The real heart of the film is the manipulation and intrigue surrounding the passing of the 13th Amendment...outlawing slavery, for those of you not up on the Constitution. It's Lincoln versus his own party. It's Lincoln versus anti-abolition Northern Democrats. It's Lincoln versus the clock as a peace commission has been sent from the Confederacy threatening to end the war--and bring slave states back into the Union--before abolition can be accomplished. It's a battle to get the votes needed. It's a family battle--Lincoln's real family and his cabinet. It's Lincoln versus himself as the humble man of the people fights his own conscience for doing what even he himself views as illegal in the name of the Union and winning the war.

If only the real Lincoln were like this! Daniel Day-Lewis is...perfect...as always. He plays a quiet, honest-but-scheming Lincoln who is a cross between a political tiger and a sweet old codger from the backwoods. The supporting cast is strong and solid--sometimes it falls apart into character acting. But Tommy Lee Jones is superb as hardcore abolitionist Thaddeus Stevens--who has to lie to Congress (like Lincoln) in the name of the greater good and achieving his real purpose. Sally Field even manages to convince us that Mrs. Lincoln wasn't the crazy, emotional wreck we know but a kind of counterweight to her husband.

Spielberg is Spielberg. The man can make dinosaurs have a human quality. It would be far too easy to say he did a great job with Lincoln the man. No, what he really succeeds at here is making American history come alive without the personal narrative we get in, say, Saving Private Ryan. No, this is just history performed. It's like being in a truly magnificent living history village. Making you consider things you never considered about the impact and gravity of the age.

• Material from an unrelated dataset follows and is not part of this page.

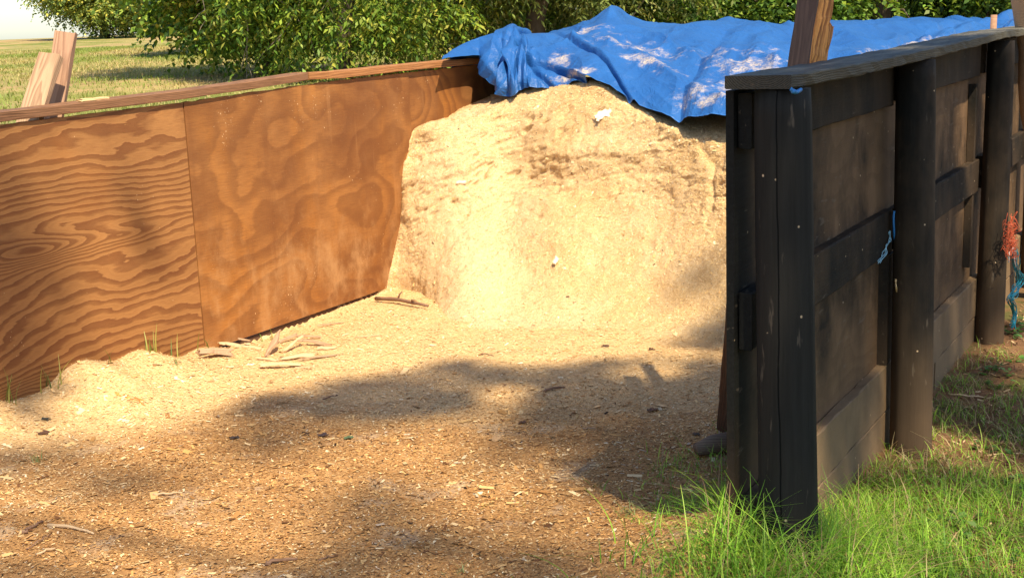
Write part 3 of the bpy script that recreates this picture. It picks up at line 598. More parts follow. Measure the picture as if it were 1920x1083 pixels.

The Civil War wasn't a civil war per se. In this version, Lincoln sees only a United States being assaulted by rebels within...his job is to navigate difficult legal obstacles. Being at war with an enemy despite that enemy still being American citizens. He already is engaged in the rebuilding and Reconstruction with the war not yet over. He wishes for healing, not punishment.

It makes you wonder what his next term might have been like if not for the assassination. I suppose this is the reason Spielberg includes it...despite critics feeling it is gratuitous. Really the film could end with (SPOILERS!) the Amendment passing. But my gut is that we're supposed to leave the theater with the backroom dealings in our mind and wondering what might have been if we'd had stronger leadership in giving slaves the right to vote and economic vitality that was being thrown around during the debate.

What if we'd gotten a Union-enforced black economy and political block instead of Jim Crow?